Plata is clearly more serious than the casual hobbyist. He's sunk more than $20,000 into equipment, including dredges, air drills, jackhammers, shaker tables, and mineral-classification "jigs." "I sort of need it all for what I'm aiming to do," he says.

At his home in Fresno, a bookcase in his living room brims with mining books and neatly rolled geological maps. Plata pores over the charts for signs of old mining sites and places with names that include the word "gulch." He delves into records to see where his competitors have staked claims. Knowing his rivals do the same, he registers his in another name.

Such tactics may not rise to the level of gunfights at the Poker Flat saloon, but the intrigue surrounding modern panning has a whiff of the Wild West about it. "They say back in the Gold Rush days, 1 in a hundred people, or even 1 in a thousand, were actually making money at this," says Plata. "And that's exactly what the story is nowadays. The odds are against me, I realize that. But I actually do think I can do it."

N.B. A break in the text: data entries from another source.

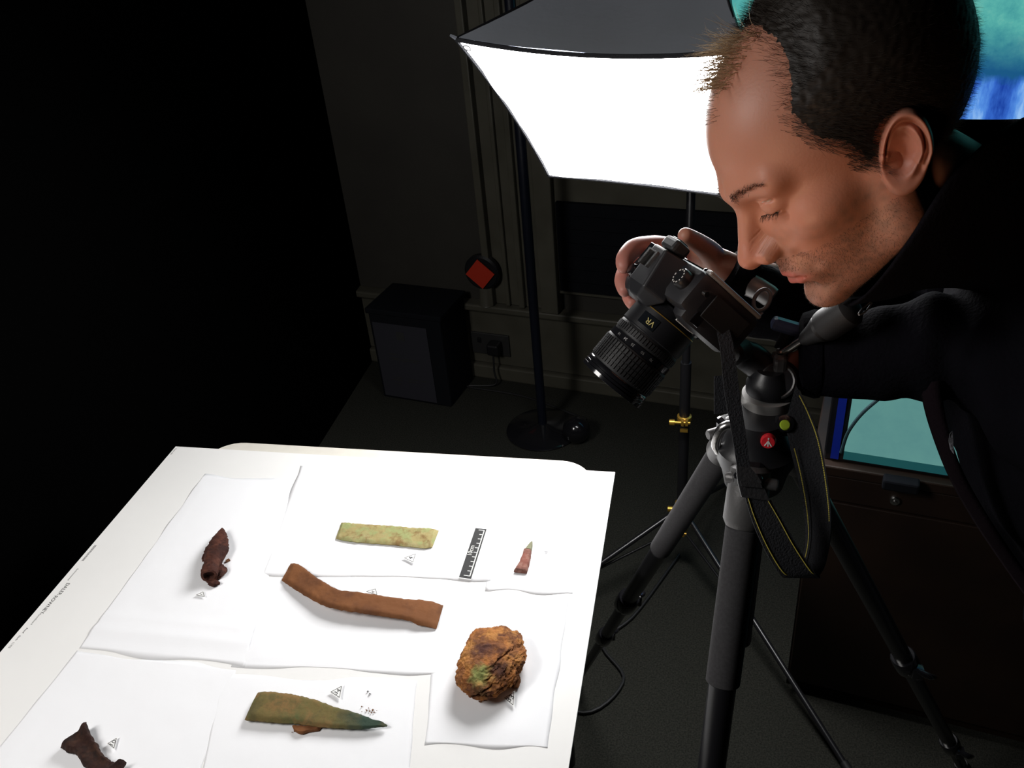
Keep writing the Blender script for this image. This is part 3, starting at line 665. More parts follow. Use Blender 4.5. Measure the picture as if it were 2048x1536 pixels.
# ================================================================== TRIPOD
AP = D(1512, 905, .95)
tp = thing('tripod', 'grey and black camera tripod in the foreground carrying the camera', 'tripod', (AP.x, AP.y, 0))
def foot(px, r, sign):
    n = np.cross(ray(1512, 905), ray(*px)); z = -1.67; c = -n[2] * z; l = math.hypot(n[0], n[1]); nn = n[:2] / l; a = np.array([AP.x, AP.y]); dist = c / l - nn @ a
    s = math.sqrt(max(0, r * r - dist * dist)); t = np.array([-nn[1], nn[0]]); q = [a + nn * dist + sg * s * t for sg in (1, -1)]
    q.sort(key=lambda v: v[1]); p = q[0] if sign < 0 else q[1]; return Vector((p[0], p[1], .008))
feet = [foot((1228, 1270), .60, 1), foot((1432, 1500), .56, -1), foot((1885, 1480), .63, 1)]
fr = [((.03, .27), .0165), ((.03, .50), .020), ((.03, .40), .0165)]
def lv(A, ft, px, py):     # how far down the leg a pixel row lies
    best = 0; bd = 1e9
    for t in np.linspace(0, 1, 400):
        c = RC.T @ (np.array(A.lerp(ft, t)) - EYE); dd = abs(768 - F_PX * c[1] / -c[2] - py)
        if dd < bd: bd, best = dd, t
    return best
info = [dict(py=[940, 1100, 1205, 1275], r=(.0185, .016, .013, .0105)), dict(py=[985, 1365, 9999, 9999], r=(.021, .0185, .0155, .013)), dict(py=[990, 1290, 1325, 1490], r=(.0175, .0165, .0145, .012))]
for i, (ft, nf) in enumerate(zip(feet, info)):
    dr_ = (ft - AP); hd = Vector((dr_.x, dr_.y, 0)).normalized(); A = AP + hd * .042; L = (ft - A).length; d = (ft - A).normalized()
    tt = [lv(A, ft, 0, y) for y in nf['py']]
    if i == 1: tt[2], tt[3] = .62, .84
    if i == 0: tt[1] = .30
    r0, r1, r2, r3 = nf['r']
    lg = MB().tube([A, A + d * (tt[2] * L)], r1 * .82, 18).build('leg', M['tube'], tp, True)
    MB().tube([A + d * (tt[2] * L - .005), A + d * (tt[3] * L)], r2 * .85, 16).build('middle_section', M['tube'], lg, True)
    MB().tube([A + d * (tt[3] * L - .005), ft - d * .02], r3 * .85, 16).build('lower_section', M['tube'], lg, True)
    MB().tube([ft - d * .045, ft - d * .01, ft], [r3, r3 * 1.25, r3 * .8], 16).build('rubber_foot', M['rubber'], lg, True)
    if i < 2: MB().lathe(A + d * .055, ft, [(0, r1 * .9), (.002, r1), (max(.1, tt[1] * L - .055), r1), (max(.1, tt[1] * L - .053), r1 * .85)], 28).build('foam_sleeve', M['foam'], lg, True)
    MB().lathe(A - d * .012, ft, [(0, r0 * .7), (.004, r0 * .98), (.03, r0 * 1.04), (.06, r0 * 1.06), (.067, r0 * .9)], 28).build('leg_shoulder', M['grey_metal'], lg, True)
    sd_ = d.cross(Vector((0, 0, 1))).normalized()
    for k in (2, 3):
        c = A + d * (tt[k] * L); r = (r1, r2)[k - 2] * 1.18
        mb = MB(); mb.lathe(c - d * .028, c + d * .02, [(0, r * .9), (.003, r), (.03, r * 1.04), (.042, r), (.045, r * .85)], 20)
        mb.box(c + sd_ * r * 1.1, (r * .9, r * .9, .022), None, .003)
        mb.build('flip_clamp', M['black_gloss'], lg, True)
        pts = [c + sd_ * r * 1.25 - d * .012, c + sd_ * r * 1.9 + d * .004 - d.cross(sd_) * r * .4, c + sd_ * r * 1.75 + d * .03 - d.cross(sd_) * r * .9]
        MB().tube(spline(pts, 8), [.0035, .005, .0055, .0055, .005, .0045, .004, .003], 10).build('clamp_lever', M['black_gloss'], lg, True)
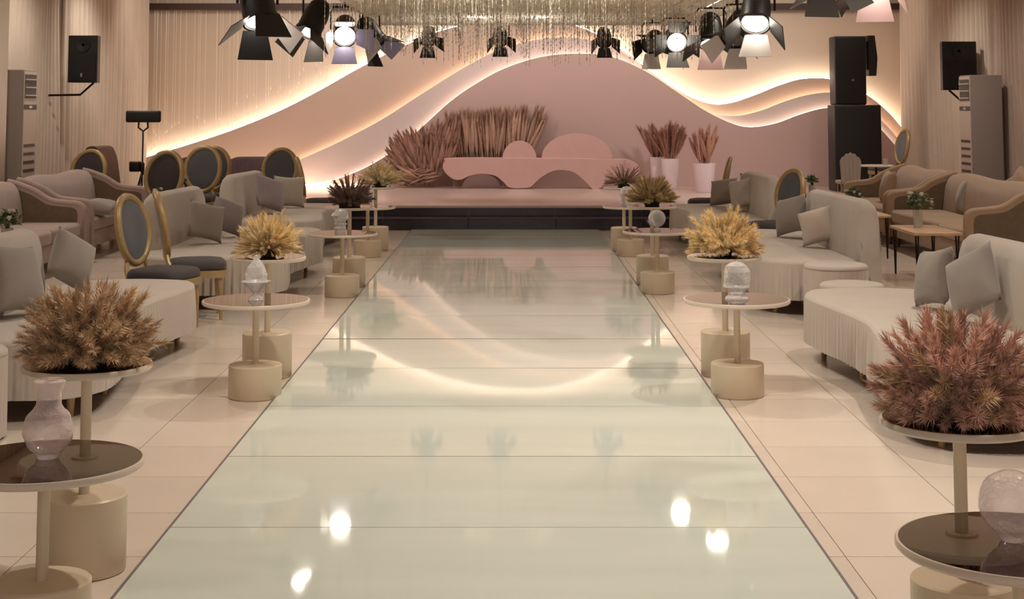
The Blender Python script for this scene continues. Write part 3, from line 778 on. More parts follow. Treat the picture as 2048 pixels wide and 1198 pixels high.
chair(chd, XP(158, 20.5), 20.5, R(262), 'dark oval chair against the left curtain, front one', 0, 1.1)
chair(chd, XP(185, 22.0), 22.0, R(262), 'dark oval chair against the left curtain, rear one', 0, 1.1)
chair(chg, XP(1778, 24.0), 24.1, R(190), 'oval chair on the stage right of the speaker tower', .331)

# dark brown lounge chair (side view) far left
t = empty('brown_armchair', (-5.72, 22.05+.35, 0), R(-15), 'dark brown wooden side chair near the tripod, far left', 'chair')
t.location = (-5.62, 21.3, 0)
prof = crom([(-.12, .45, 0), (-.2, .8, 0), (-.28, 1.1, 0), (-.2, 1.19, 0), (-.08, 1.15, 0), (0, .9, 0), (.06, .5, 0)], 6)
MB().prism([(p.x, p.y) for p in prof], -.22, .22, 'y').build('backrest', M['brown_wood'], t)
MB().box(-.1, .42, -.24, .24, .40, .47, bev=.02).build('seat', M['dark_up'], t)
for a in (-.05, .38):
    for b_ in (-.2, .2): MB().lathe([(.016, 0), (.022, .4)], 8, Matrix.Translation((a, b_, 0))).build('leg', M['brown_wood'], t)

# shell chair with ribbed back, far right
t = empty('shell_chair', (XP(1702, 22.5), 22.5, .331), R(0), 'cream chair with ribbed shell back before the speaker tower', 'chair', None); t.scale = (.78, .78, .70)
vs = []; fs = []; n = 50; K = 8
for side in (0, 1):
    for j in range(K+1):
        for i in range(n+1):
            a = -1+2*i/n; z = .42+(.60-.16*a*a)*j/K
            y = -.06+.2*a*a*0-(.02*abs(sin(i/n*pi*5)))+(.03 if side else 0)
            vs.append((a*.2*(1-.12*(1-j/K)), y+.08*(1-j/K)*0, z+(.03*abs(sin(i/n*pi*5)) if j == K else 0)))
P = (K+1)*(n+1)
for sd in (0, 1):
    for j in range(K):
        for i in range(n): a = sd*P+j*(n+1)+i; fs.append((a, a+1, a+n+2, a+n+1))
for i in range(n): fs.append((K*(n+1)+i, K*(n+1)+i+1, P+K*(n+1)+i+1, P+K*(n+1)+i))
MB().add(vs, fs).build('ribbed_back', M['linen'], t, smooth=50)
MB().box(-.21, .21, -.05, .38, .38, .46, bev=.03).build('seat', M['linen'], t)
for a in (-.17, .17):
    for b_ in (0, .33): MB().lathe([(.012, 0), (.018, .39)], 8, Matrix.Translation((a, b_, 0))).build('leg', M['gold'], t)

# ------------------------------------------------------------------ sofas with sloping arms along the walls
def wing_sofa(x, y, wdt, rz, up, label, dep=.82, zt=.92, cush=True):
    t = empty('wing_sofa', (x, y, 0), rz, label, 'sofa', 'wall sofas with sloping arms')
    # local: +x faces the front, y is the width, origin at back centre
    hw = wdt/2
    back = crom([(-.06, .12, 0), (-.02, .5, 0), (-.08, .8, 0), (-.06, zt-.02, 0), (0, zt, 0), (.07, zt-.04, 0), (.13, .75, 0), (.17, .42, 0), (.17, .15, 0)], 5)
    n = 16; vs = []; fs = []; m = len(back)
    for i in range(n+1):
        u = i/n; y_ = -hw+.07+(wdt-.14)*u; k = 1-.03*abs(2*u-1)**4
        for p in back: vs.append((p.x, y_, .12+(p.y-.12)*k+(.015*sin(u*9) if p.y > .8 else 0)))
    for i in range(n):
        for j in range(m): fs.append((i*m+j, i*m+(j+1) % m, (i+1)*m+(j+1) % m, (i+1)*m+j))
    fs += [tuple(range(m)), tuple(n*m+j for j in range(m-1, -1, -1))]
    MB().add(vs, fs).build('backrest', up, t, smooth=60)
    MB().box(.17, dep-.04, -hw+.07, hw-.07, .12, .30, bev=.01).build('base', up, t)
    nc = max(1, round(wdt/1.3)); cw = (wdt-.14)/nc
    for k in range(nc):
        MB().box(.16, dep+.0, -hw+.07+k*cw+.003, -hw+.07+(k+1)*cw-.003, .302, .46, bev=.045).build('seat_cushion', up, t, smooth=60)
    top = crom([(-.04, zt-.02, 0), (.08, zt-.05, 0), (.26, .80, 0), (.44, .695, 0), (.62, .665, 0), (.76, .65, 0), (.815, .61, 0), (.825, .54, 0)], 6)
    for s in (-1, 1):
        poly = [(p.x*dep/.82, p.y) for p in top]+[(.825*dep/.82, .12), (-.04, .12)]
        a, b_ = (s*hw-.035, s*hw+.035)
        MB().prism(poly, a, b_, 'y').build('arm', up, t, smooth=30)
        inn = [(.02+(q[0])*.90, .14+(q[1]-.12)*.90) for q in poly]
        MB().prism(inn, a-.004, b_+.004, 'y').build('arm_panel', M['arm_in'], t, smooth=30)
        rim = [(p[0], s*hw, p[1]) for p in poly[:-1]]
        MB().tube(rim, .038, 8).build('arm_rim', up, t, smooth=180)
    for a in (.06, dep-.08):
        for s in (-1, 1): MB().lathe([(.02, .001), (.03, .125)], 8, Matrix.Translation((a, s*(hw-.1), 0))).build('leg', M['brown_wood'], t)
    return t
wing_sofa(-5.62, 15.4, 3.3, 0, M['rose_up'], 'rose sofa with sloping brown arm, nearest at the left wall')
wing_sofa(-5.66, 18.85, 2.7, 0, M['rose_up'], 'rose sofa at the left wall below the air conditioner')
wing_sofa(5.56, 17.5, 3.3, pi, M['tan_up'], 'tan sofa with sloping brown arm, nearest at the right wall')
wing_sofa(5.56, 20.5, 2.35, pi, M['tan_up'], 'tan sofa at the right wall before the speaker tower')
wing_sofa(6.82, 18.75, 2.3, pi, M['tan_up'], 'tan sofa set back against the right curtain, under the air conditioner')
SEAT['x'] = .46
c = cushion(206, 412, 18.0, .42, R(80), R(-82), R(0), M['linen_grey'], 'grey cushion lying flat on the left rose sofa')
c = cushion(1776, 372, 20.4, .44, R(-92), R(-14), R(0), M['tan_up'], 'tan cushion on the far right wall sofa')
c = cushion(1930, 408, 18.4, .42, R(-100), R(-14), R(0), M['linen_grey'], 'grey cushion upright on the nearest right wall sofa')
c = cushion(2040, 350, 19.2, .42, R(-80), R(-14), R(30), M['tan_up'], 'tan cushion on the sofa set back by the right curtain')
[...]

Rick Mahoney does, too. Mr. Mahoney, a local mining supplier, has watched a lot of newbies come into his shop lately beguiled by the price of gold. One man dropped $10,000 on equipment in one day.

Many of them may just be fools chasing gold. But Mahoney believes that Plata, because of the claims he controls and his savvy, could make a living at it. Commodity prices do help, too.

"You could probably find enough gold to live and support yourself," says Mahoney. "Before, you couldn't."

Still, everyone in the river today knows the hypnotic pull of prospecting. "Gold fever, it's incurable," says Risbrudt. "Unless you find a two-ton rock, solid, it's incurable." Plata laughs, then muses: "Even that might make it worse."